Why surfing is more than the smooth art of dancing on a wave

Photo: Jeremy Koreski

Roxanne Rivard Theriault

October 19, 2015

There’s something we forget way too often while we are surfing, and it’s the whole process behind it. Every morning, we wake up at dawn, drink our black coffee, eat a big breakfast filled with chia seeds and look out the window if we are lucky (or Surfline, if you prefer). We grab our wetsuits, get ready to brave the cold, get in the car, and head to our favorite surf spot (or the closest one, when we’re extra tired). We do these same actions every day, putting our life on repeat. Then, we go surf, hoping our friends will be there so we can share that moment with them or to surf alone, just to enjoy a of that escape from everyday realities, while everyone else are still in bed, dreaming of something more common.
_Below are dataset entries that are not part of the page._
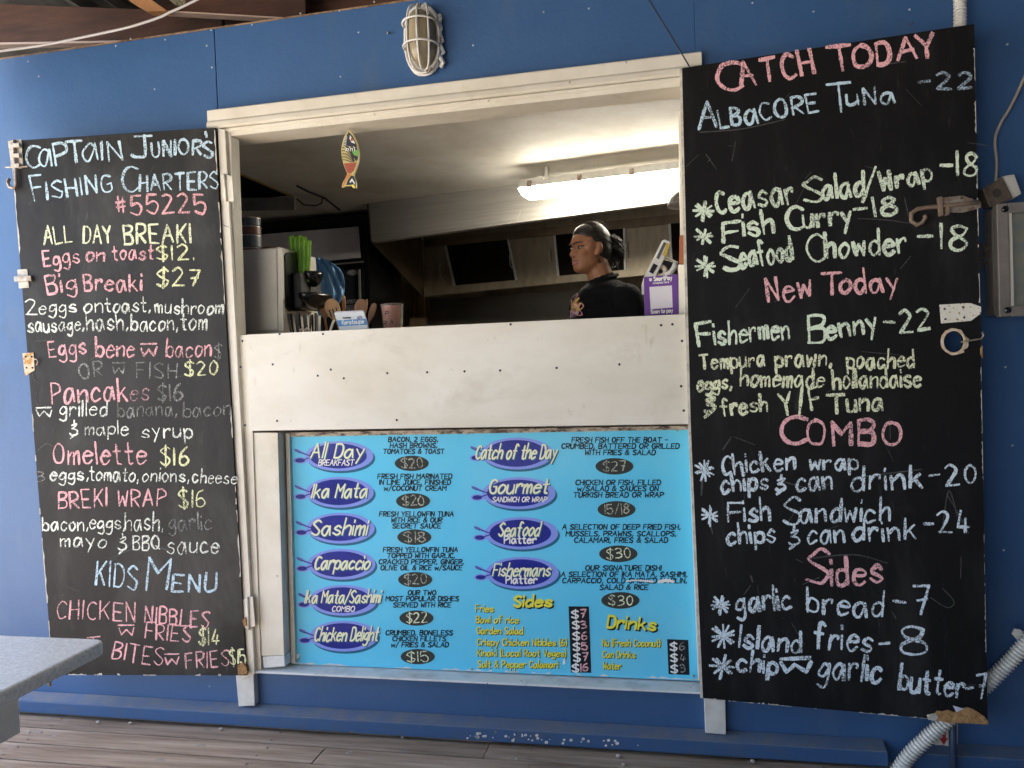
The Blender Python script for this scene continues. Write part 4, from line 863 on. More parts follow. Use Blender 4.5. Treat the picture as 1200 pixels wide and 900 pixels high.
# back wall board and pipes
BW = at(3.28); k0 = BW.W(489, 420)
PP = thing('pipe_boxing', 'tan timber pipe boxing on the back wall under the hood left end', 'boxing', (k0.x, 3.28, FLZ))
TAN = mat('tan_wood', (.34, .20, .08), .6, (.22, .12, .05), 10)
link('board', MB().px(BW, [(489, 345), (497, 344), (497, 430), (489, 430)], 0, .03), TAN, PP, bevel=.002)
link('pipe', MB().tube([BW.W(485, 345, .03), BW.W(485, 430, .03)], .012, 10), TAN, PP, smooth=True)
link('socket_box', MB().px(BW, [(480, 372), (498, 371), (498, 400), (480, 400)], .03, .09), mat('tan_box', (.25, .17, .09), .6), PP, bevel=.003)
link('side_panel', MB().px(BW, [(504, 352), (760, 335), (760, 460), (504, 460)], 0, .012), mat('grey_splashback', (.15, .125, .095), .4, (.11, .09, .065), 3, metal=.3), PP)

# ---- cabinet with tins on it
CB = at(.17); c0 = CB.W(300, 390)
CBN = thing('wall_cabinet', 'white cupboard standing at the left end of the serving counter', 'cupboard', (c0.x, .17, ZS))
xc0, xc1 = -1.62, CB.loc(330.5, 340)[0]; zc = CB.loc(310, 291)[1]
link('carcass', MB().box((xc0, .172, ZS+.001), (xc1, .47, zc)), PANELW, CBN, bevel=.003)
link('door', MB().px(CB, [(270, 293), (323.8, 292), (325.5, 387.5), (270, 389)], -.001, .012), PANELW, CBN, bevel=.002)
link('end_stile', MB().px(CB, [(324.8, 291.5), (330.2, 291.3), (332, 387.5), (326.3, 388)], -.001, .014), PANELW, CBN, bevel=.001)
TINM = [mat('slate_tin', (.075, .085, .10), .4, (.13, .14, .15), 20), mat('brown_tin', (.22, .10, .065), .4, (.16, .07, .045), 20)]
TP = at(.30)
tx, tr = TP.loc(287, 270)[0], .043
zt0 = zc
for i, (v0, v1) in enumerate([(291, 281), (280.5, 263.5), (263, 254), (253.5, 244.5)]):
    h = .034 if i != 1 else .05
    T = thing('food_tin', ['lowest brown round tin of the stack on the white cupboard', 'tall slate grey round tin, second from the bottom of the stack', 'brown round tin, second from the top of the stack', 'slate grey round tin on top of the stack'][i], 'tin', (tx, .34, zt0), 'round tins stacked on the white cupboard')
    link('can', MB().lathe((tx, .34, zt0+.001), [(tr-.002, 0), (tr, .002), (tr, h-.006), (tr-.002, h-.005)], 28), TINM[(i+1) % 2], T, smooth=False)
    link('rim', MB().lathe((tx, .34, zt0+h-.005), [(tr-.002, 0), (tr+.001, .001), (tr+.001, .004), (tr-.001, .005)], 28), mat('tin_rim', (.45, .4, .36), .4, metal=.5), T)
    zt0 += h+.0015
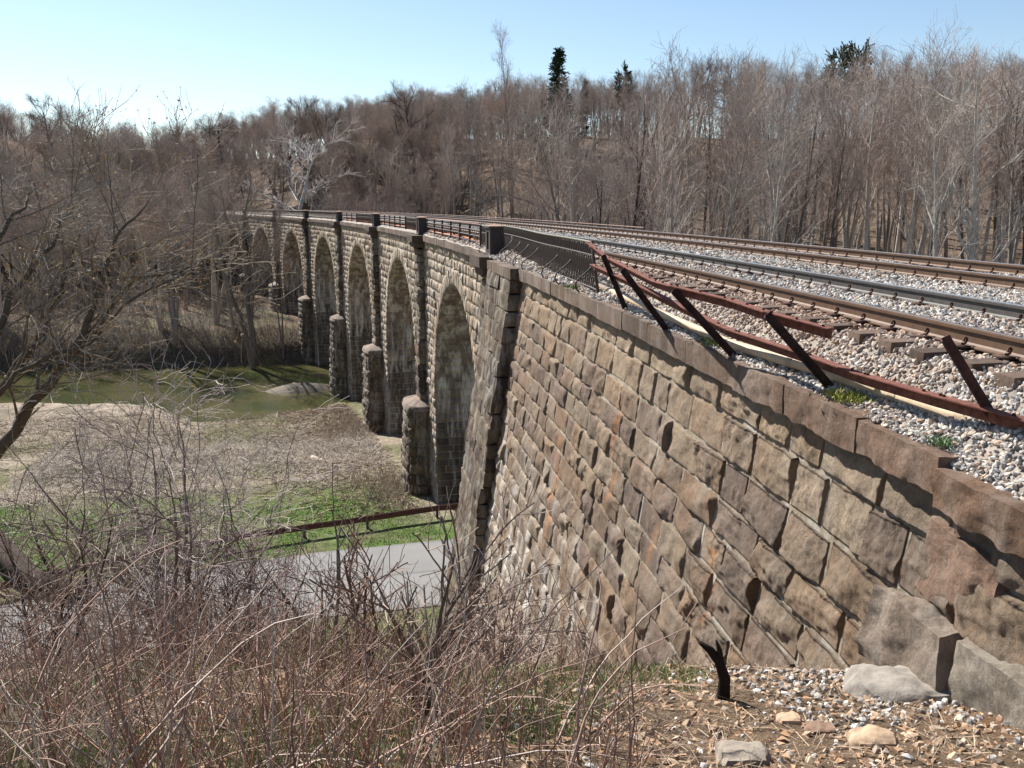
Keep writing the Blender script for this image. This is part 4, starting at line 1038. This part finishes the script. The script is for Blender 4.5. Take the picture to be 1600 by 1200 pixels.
def vtree():
    r_ = np.random.default_rng(81)
    def rs(p, n=14):
        p = np.array([atY(x, y, Y) for x, y, Y in p]); k = np.linspace(0, len(p) - 1, n); return np.stack([np.interp(k, np.arange(len(p)), p[:, i]) for i in range(3)], 1)
    ls = [([(395, 575, 113), (385, 530, 113), (368, 480, 113), (352, 430, 113.5), (340, 375, 114), (334, 320, 114.5)], .34),
          ([(395, 575, 113), (392, 520, 113), (386, 450, 113), (384, 395, 112.5), (379, 340, 112), (392, 280, 112)], .38),
          ([(396, 575, 113), (397, 530, 113), (394, 480, 112.5), (398, 440, 112), (412, 400, 112), (420, 360, 111.5)], .22),
          ([(384, 420, 113), (372, 380, 112), (352, 340, 112), (345, 290, 112)], .15)]
    L = np.stack([rs(p) for p, r in ls]); rad = np.stack([r * (1 - np.linspace(0, 1, 14)) ** .8 + .03 for p, r in ls]); L[:, 2:] += r_.normal(size=L[:, 2:].shape) * .1
    base = L[0, 0].copy(); tk, cr = MB(), MB(); c = (.13, .105, .085)
    l1 = grow(L, rad, 9, .3, 1, 4.2, 38, .07, .08, 7, .4, .025, r_); l2 = grow(*l1, 8, .15, 1, 2.0, 36, .05, .11, 5, .5, .014, r_); l3 = grow(*l2, 5, .15, 1, .9, 36, .04, .13, 3, .6, .009, r_)
    addtube(tk, L, rad, 8, c); addtube(tk, *l1, 5, c); addtube(cr, *l2, 4, (.2, .165, .135)); addtube(cr, *l3, 3, (.3, .25, .21))
    custom('bare_tree', 'dark tree with several forked trunks on the far river bank before the viaduct', 'tree', [('trunk', tk, 'bark'), ('crown', cr, 'cane')], base)
vtree()
def bushy(px, Y, h, label, sd, nst, n2, n3, c1, c2, spread=.5, r0=.03, name='shrub', up=.03, wig=.12, n4=0, z=None, rt=.004, g=None):
    r_ = np.random.default_rng(sd); p = atY(px, 700, Y); b = np.array([p[0], p[1], float(ground(p[0], p[1])) - .05])
    st = [stem(r_, h * r_.uniform(.6, 1), r0 * r_.uniform(.6, 1), (r_.uniform(-spread, spread), r_.uniform(-spread, spread)), .09, 10, b + np.array([*r_.uniform(-.15, .15, 2) * h * .3, 0]), .006) for _ in range(nst)]
    P_ = np.concatenate([a for a, q in st]); R_ = np.concatenate([q for a, q in st])
    l1 = grow(P_, R_, n2, .15, 1, h * .38, 45, up, wig, 7, .55, .006, r_); l2 = grow(*l1, n3, .15, 1, h * .17, 45, up, wig * 1.2, 4, .6, rt, r_)
    tk, cr = MB(), MB(); addtube(tk, P_, R_, 6, c1); addtube(cr, *l1, 4, c1); addtube(cr, *l2, 3, c2)
    if n4: l3 = grow(*l2, n4, .1, 1, h * .08, 45, up, wig * 1.3, 3, .7, rt * .8, r_); addtube(cr, *l3, 3, c2)
    return custom(name, label, 'shrub', [('trunk', tk, 'bark'), ('crown', cr, 'cane')], b, g)
G1, G2 = (.25, .20, .18), (.42, .35, .31)
bushy(258, 12.5, 4.2, 'large tangled vine-covered shrub in front of the meadow', 201, 9, 11, 8, (.15, .115, .10), G2, .3, .045, up=-.03, wig=.18, n4=3)
bushy(175, 13.5, 3.7, 'grey tangled shrub left of the largest one', 202, 6, 10, 8, G1, G2, .3, .035, up=-.03, wig=.17, n4=2)
bushy(365, 12.5, 2.6, 'purplish tangled shrub right of the largest one, by the road', 203, 7, 10, 7, G1, (.27, .2, .185), .3, .035, up=-.03, wig=.17, n4=2)
bushy(75, 39, 6.0, 'slim young tree standing on the grass left of the road', 204, 1, 12, 6, (.085, .07, .055), (.2, .16, .13), .05, .1, 'sapling', .04, .1)
bushy(492, 11.0, 2.6, 'dark upright shrub with broken tip at the road edge', 205, 3, 6, 4, (.12, .10, .085), G1, .25, .05, wig=.13)
bushy(645, 5.6, 1.35, 'pruned shrub with thick cut stems at the bottom centre', 206, 6, 7, 4, (.16, .125, .10), (.30, .22, .17), .3, .03, wig=.09, rt=.003)
bushy(770, 9.0, 1.35, 'pale arching bramble bush against the wing wall', 207, 12, 8, 6, (.27, .20, .17), (.42, .34, .28), .8, .012, up=-.05, wig=.12, rt=.003)
bushy(560, 7.0, 1.1, 'reddish twiggy shrub left of the pruned one', 208, 6, 8, 4, (.21, .13, .10), (.30, .2, .15), .45, .015, up=.0, wig=.1, rt=.003)
bushy(40, 8.5, 1.9, 'thin twiggy bush in the lower left corner', 209, 9, 9, 5, (.2, .14, .11), (.3, .23, .19), .6, .018, up=.0, wig=.12, rt=.003)
# brambles and dead canes over the slope
r6 = np.random.default_rng(66)
def brushtop(x, y, z):   # the photograph's brush line: tall at the left, low towards the wall
    px = 800 + F * x / (y * .98 + .5); yt = np.interp(px, [-100, 130, 220, 300, 520, 640, 860, 1000], [950, 950, 890, 890, 935, 960, 985, 1040]) + r6.uniform(-25, 70, len(x))
    return -y * np.tan(np.arctan((yt - 600) / F) + TH) - z
def slopepos(n):
    X, Y = [], []
    while len(X) < n:
        y = 3.2 + 17 * r6.uniform(0, 1, n) ** 1.4; x = r6.uniform(-1, 1, n) * .7 * y - .3; s, o = inv(x, y)
        px = 800 + F * x / (y * .98 + .5); k = (o < -2.6 - np.maximum(0, (y - 8)) * .12) & (px < 1000) & (px > -150) & ((px < 720) | (r6.uniform(size=n) < .45) | (y > 9)); X += list(x[k]); Y += list(y[k])
    return np.array(X[:n]), np.array(Y[:n])
CC = [(.38, .21, .15), (.33, .18, .13), (.47, .33, .25), (.58, .49, .40), (.22, .135, .11)]
mb, pts, rd_ = thicket('b', 1750, slopepos, (.35, 1.6), CC, '', r6, .0055, 6, .08, -.01, 3, .2, lim=brushtop)
l = grow(pts, rd_, 2, .3, .95, .38, 42, .03, .12, 3, .6, .002, r6); addtube(mb, *l, 3, (.29, .19, .145))
m2, pts, rd_ = thicket('b', 420, slopepos, (1.0, 2.3), [(.38, .31, .26), (.30, .2, .16)], '', r6, .007, 9, .13, -.09, 3, .7, lim=lambda a, b, c: brushtop(a, b, c) * 1.3 + .2)
mb.v += m2.v; mb.f += [f + mb.n for f in m2.f]; mb.c += m2.c; mb.n += m2.n
tag(mb.build('bramble_canes', M['cane']), 'dense reddish dead canes and brambles covering the near slope', 'brambles', kind='stuff')
# grass blades and dry leaves on the near slope
def blades(n, fpos, h, w, cols, r_):
    x, y = fpos(n); n = len(x); z = ground(x, y); p = np.stack([x, y, z - .01], -1); hh = r_.uniform(.4, 1, (n, 1)) * h; a = r_.uniform(0, 6.28, n); d = np.stack([np.cos(a), np.sin(a), a * 0], -1)
    ln = r_.normal(size=(n, 3)) * .45; ln[:, 2] = 1; v = np.stack([p - d * w, p + d * w, p + ln * hh], 1); cols = np.asarray(cols); c = cols[r_.integers(0, len(cols), n)] * r_.uniform(.7, 1.3, (n, 1))
    mb = MB(); mb.add(v, np.arange(3 * n).reshape(-1, 3), np.repeat(c, 3, 0)); return mb
def nearpos(n):
    y = 2.2 + 9 * r6.uniform(0, 1, 3 * n); x = r6.uniform(-.75, .55, 3 * n) * y; s, o = inv(x, y); k = (o < -1.7) & (vn(np.stack([x, y, x * 0], -1), .9, 3) + .5 * vn(np.stack([x, y, x * 0], -1), 3., 8) - .5 * sst(x / y, -.05, .3) > -.12); return x[k][:n], y[k][:n]
tag(blades(52000, nearpos, .10, .004, [(.13, .22, .05), (.10, .18, .04), (.33, .28, .17)], r6).build('grass', M['leaf'], smooth=False), 'short green grass between the canes on the near slope', 'grass', kind='stuff')
def meadow(n):
    s = r6.uniform(44.6, 59, n); o = r6.uniform(-34, -1.5, n); p = T(s, o, 0); k = fbm(p, .3, 41, 3) > -.25; p = p[k]
    n_, f_ = road_edges(inv(p[:, 0], p[:, 1])[1]); k = inv(p[:, 0], p[:, 1])[0] > f_ + .3; p = p[k]; return p[:, 0], p[:, 1]
tag(blades(60000, meadow, .10, .022, [(.10, .18, .03), (.13, .21, .04), (.08, .14, .03), (.24, .21, .12)], r6).build('grass', M['leaf'], smooth=False), 'bright green grass between the road and the dead vines', 'grass', kind='stuff')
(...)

More normal. Less addictive. After the session, we get back to reality and carry out the rest of our daily routine. Then, repeat.

Photo: Jeremy Koreski

While doing these actions, we never take the time to think about why we’re here. Why we can be in the water, with a surfboard that may or may not be made by our hands and a wetsuit that protects us from freezing water our body is submerged in. We’re never thinking about the fight some people have made in the past to protect that spot, that place where we can let our minds wander while being touched by the purity of nature. Sometimes the location is even man-made, which is not something natural, but it still gives us a perfect wave to surf on. We’re never thinking of the people that inspired us in our processes, in our surfing. These people that are human beings living with a passion that has driving them mad. We’re never thinking of our dad that taught us at six years old how to conquer our fear of the ocean and learn how to understand what it takes to surf. We’re never aware of our surroundings, that beauty that surrounds us until we break out of that ‘in-the-moment’ Trans. All we’re doing is waiting for that perfect wave, looking forward to it, and remaining calm. An endless wait that teaches us patience.

Adam Chilton Photo

Noah Cohen above the lip. Photo: Adam Chilton

What would happen if you took the time, only once a week, to understand the beauty you are surrounded by. As everything in life, everything we do is taken for granted. Which isn’t wrong, but what happens when that thing disappears? You feel lost, almost broken. So, what I am telling you, isn’t to go and kiss the ground where you can walk on. Not to write every day to your dad or that special someone that they are the best for teaching you how to surf, not to Facebook or Instagram your shaper to tell him he’s awesome. I am not telling you to be an exhausting happy-thankful-freak every day. Just, once in a while, enjoy the moment. Go to the sea. Look around, and see the trees. See the mountains, feel the water capture you, miss a wave to watch the sun slowly rise. Take a day off and ask your shaper to teach you how to shape. The sport itself is from that simple action, and it’s an art. Learn how to do it, be grateful for the hard work it means. Be curious about your wetsuits, select brands that are making a difference. Protect the surf spots you like and that you don’t want civilization to change. Sometimes, it’s good to make it stay as it was 100 years ago. No need for big hotels next to the beach. Protect the friends around you that share the ocean with you. Take care of everything that depends on that body of water for survival (Fish, whales, sharks, coral, sea-weed etc). That’s symbiotic. Sharing the same place with someone or something also means respecting it.

Photo: Marcus Paladino

Photo: Marcus Paladino

Being thankful for the little things doesn’t take much time, but it does make a big impact. Even with your surfing. If you understand how the ocean works, you can be the best at it. Understand your surroundings and appreciate it for what it is and life will become beautiful.